* _What to produce_
The lines to be set down run from the line containing "0, rgb2=(92,50,52), vscale=5)" through the final line of the data below; print them exactly and print nothing else.

## begin

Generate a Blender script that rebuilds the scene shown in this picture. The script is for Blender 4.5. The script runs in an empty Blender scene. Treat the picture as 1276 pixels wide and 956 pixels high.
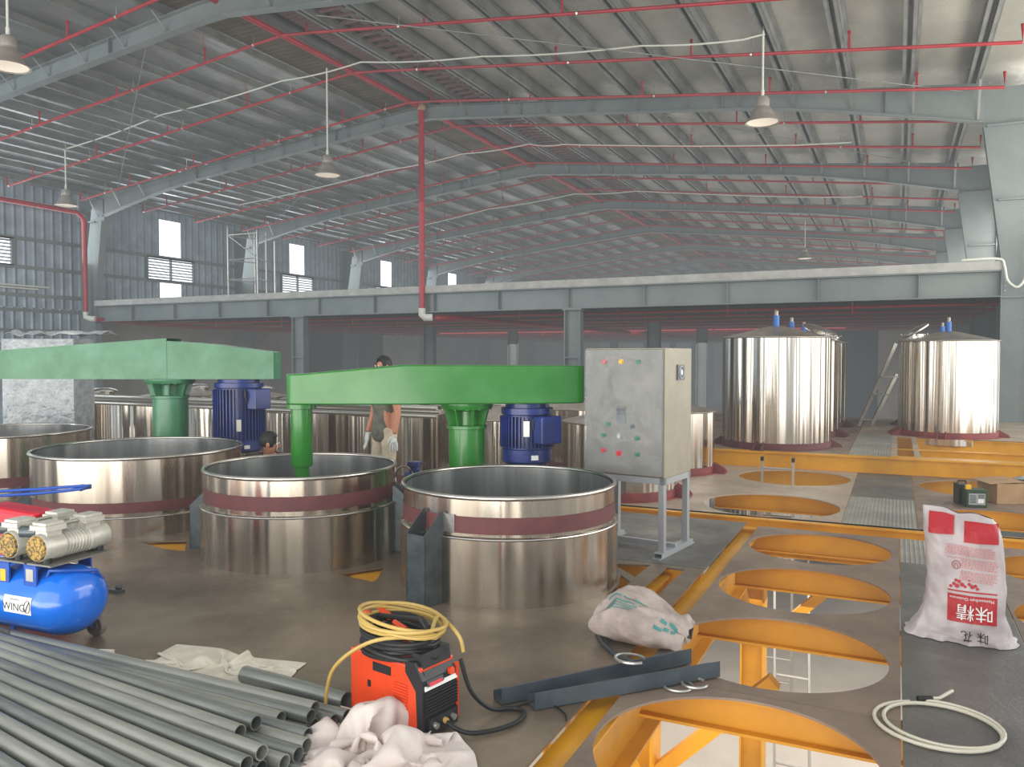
import bpy, bmesh, math, random
from mathutils import Vector, Matrix, noise
random.seed(7)
R = math.radians
PI = math.pi
scn = bpy.context.scene
COL = scn.collection

# ------------------------------------------------------------------ materials
def lin(c):
    return tuple(((v/255)/12.92 if v/255 <= .04045 else ((v/255+.055)/1.055)**2.4) for v in c) + (1,)

def mat(name, rgb, rough=.5, metal=0, var=.0, vscale=4, vstretch=(1,1,1), bump=0, bscale=20, bstretch=(1,1,1),
        rgb2=None, rvar=0, emis=None, estr=0, trans=0, alpha=1, spec=.5, detail=5, coat=0, edge=(.35,.65), bdist=.02, bdet=3):
    m = bpy.data.materials.new(name); m.use_nodes = True
    nt = m.node_tree; N = nt.nodes; L = nt.links
    b = N['Principled BSDF']
    b.inputs['Roughness'].default_value = rough
    b.inputs['Metallic'].default_value = metal
    b.inputs['Specular IOR Level'].default_value = spec
    b.inputs['Base Color'].default_value = lin(rgb)
    if coat: b.inputs['Coat Weight'].default_value = coat; b.inputs['Coat Roughness'].default_value = .1
    if trans: b.inputs['Transmission Weight'].default_value = trans
    if alpha < 1: b.inputs['Alpha'].default_value = alpha
    if emis: b.inputs['Emission Color'].default_value = lin(emis); b.inputs['Emission Strength'].default_value = estr
    tc = N.new('ShaderNodeTexCoord')
    def nz(scale, stretch, det=detail):
        mp = N.new('ShaderNodeMapping'); mp.inputs['Scale'].default_value = stretch
        L.new(tc.outputs['Object'], mp.inputs['Vector'])
        n = N.new('ShaderNodeTexNoise'); n.inputs['Scale'].default_value = scale; n.inputs['Detail'].default_value = det
        n.inputs['Roughness'].default_value = .6
        L.new(mp.outputs['Vector'], n.inputs['Vector']); return n
    if rgb2 or var or rvar:
        n = nz(vscale, vstretch)
        cr = N.new('ShaderNodeMapRange'); cr.inputs['From Min'].default_value = edge[0]; cr.inputs['From Max'].default_value = edge[1]
        L.new(n.outputs['Fac'], cr.inputs['Value'])
        if rgb2 or var:
            mx = N.new('ShaderNodeMix'); mx.data_type = 'RGBA'
            c2 = rgb2 or tuple(max(0, v*(1-var)) for v in rgb)
            mx.inputs['A'].default_value = lin(rgb); mx.inputs['B'].default_value = lin(c2)
            L.new(cr.outputs['Result'], mx.inputs['Factor']); L.new(mx.outputs['Result'], b.inputs['Base Color'])
        if rvar:
            r2 = N.new('ShaderNodeMapRange'); r2.inputs['To Min'].default_value = max(0.02, rough-rvar); r2.inputs['To Max'].default_value = rough+rvar
            L.new(cr.outputs['Result'], r2.inputs['Value']); L.new(r2.outputs['Result'], b.inputs['Roughness'])
    if bump:
        n2 = nz(bscale, bstretch, bdet)
        bp = N.new('ShaderNodeBump'); bp.inputs['Strength'].default_value = bump; bp.inputs['Distance'].default_value = bdist
        L.new(n2.outputs['Fac'], bp.inputs['Height']); L.new(bp.outputs['Normal'], b.inputs['Normal'])
    return m

def ribbed(name, rgb, axis, freq, rough=.5, metal=0, strength=.6, var=.2, rgb2=None, dist=.03):
    m = mat(name, rgb, rough, metal, var=var, vscale=1.3, rgb2=rgb2, rvar=.08)
    nt = m.node_tree; N = nt.nodes; L = nt.links; b = N['Principled BSDF']
    tc = N.new('ShaderNodeTexCoord'); w = N.new('ShaderNodeTexWave'); w.bands_direction = axis
    w.inputs['Scale'].default_value = freq; w.wave_profile = 'SIN'
    L.new(tc.outputs['Object'], w.inputs['Vector'])
    pw = N.new('ShaderNodeMath'); pw.operation = 'POWER'; pw.inputs[1].default_value = 4; L.new(w.outputs['Fac'], pw.inputs[0])
    bp = N.new('ShaderNodeBump'); bp.inputs['Strength'].default_value = strength; bp.inputs['Distance'].default_value = dist
    L.new(pw.outputs[0], bp.inputs['Height']); L.new(bp.outputs['Normal'], b.inputs['Normal'])
    return m

M = {}
M['steel'] = mat('brushed_stainless', (206,196,182), .26, 1, rgb2=(176,164,148), vscale=1.6, vstretch=(3,3,.2), bump=.7, bscale=1.7, bstretch=(2.4,2.4,.14), rvar=.07, bdist=.11, bdet=1)
M['steel_side'] = mat('polished_stainless', (222,214,202), .2, 1, rgb2=(196,186,172), vscale=1.8, vstretch=(3,3,.1), bump=1, bscale=2.1, bstretch=(2.6,2.6,.05), rvar=.06, bdist=.16, bdet=1)
M['steel_in'] = mat('inner_stainless', (196,198,196), .3, .9, rgb2=(150,152,152), vscale=2, vstretch=(2,2,.15), bump=.8, bscale=2, bstretch=(2,2,.1), bdist=.07, bdet=1)
M['steel_cone'] = mat('dusty_stainless', (176,168,156), .42, .85, var=.2, vscale=6)
M['steel_rim'] = mat('rim_stainless', (205,200,192), .22, 1)
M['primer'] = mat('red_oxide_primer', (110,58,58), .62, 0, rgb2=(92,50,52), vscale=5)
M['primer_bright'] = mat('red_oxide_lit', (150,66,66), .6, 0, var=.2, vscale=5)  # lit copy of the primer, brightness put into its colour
M['green'] = mat('green_enamel', (34,116,30), .3, 0, rgb2=(64,134,60), vscale=2.2, coat=.3, edge=(.42,.72))
M['green_hazy'] = mat('green_enamel_hazy', (50,116,72), .36, 0, rgb2=(92,150,118), vscale=2.2, coat=.2, edge=(.4,.75))  # same green enamel, haze over the farther arm put into its colour
M['blue'] = mat('blue_motor_paint', (30,52,128), .35, 0, var=.25, vscale=6, coat=.2)
M['blue_tank'] = mat('blue_tank_paint', (18,112,226), .22, 0, var=.1, vscale=3, coat=.6)
M['blue_frame'] = mat('blue_frame_paint', (24,78,170), .35)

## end

* _Output of the task_
M['primer'] = mat('red_oxide_primer', (110,58,58), .62, 0, rgb2=(92,50,52), vscale=5)
M['primer_bright'] = mat('red_oxide_lit', (150,66,66), .6, 0, var=.2, vscale=5)  # lit copy of the primer, brightness put into its colour
M['green'] = mat('green_enamel', (34,116,30), .3, 0, rgb2=(64,134,60), vscale=2.2, coat=.3, edge=(.42,.72))
M['green_hazy'] = mat('green_enamel_hazy', (50,116,72), .36, 0, rgb2=(92,150,118), vscale=2.2, coat=.2, edge=(.4,.75))  # same green enamel, haze over the farther arm put into its colour
M['blue'] = mat('blue_motor_paint', (30,52,128), .35, 0, var=.25, vscale=6, coat=.2)
M['blue_tank'] = mat('blue_tank_paint', (18,112,226), .22, 0, var=.1, vscale=3, coat=.6)
M['blue_frame'] = mat('blue_frame_paint', (24,78,170), .35)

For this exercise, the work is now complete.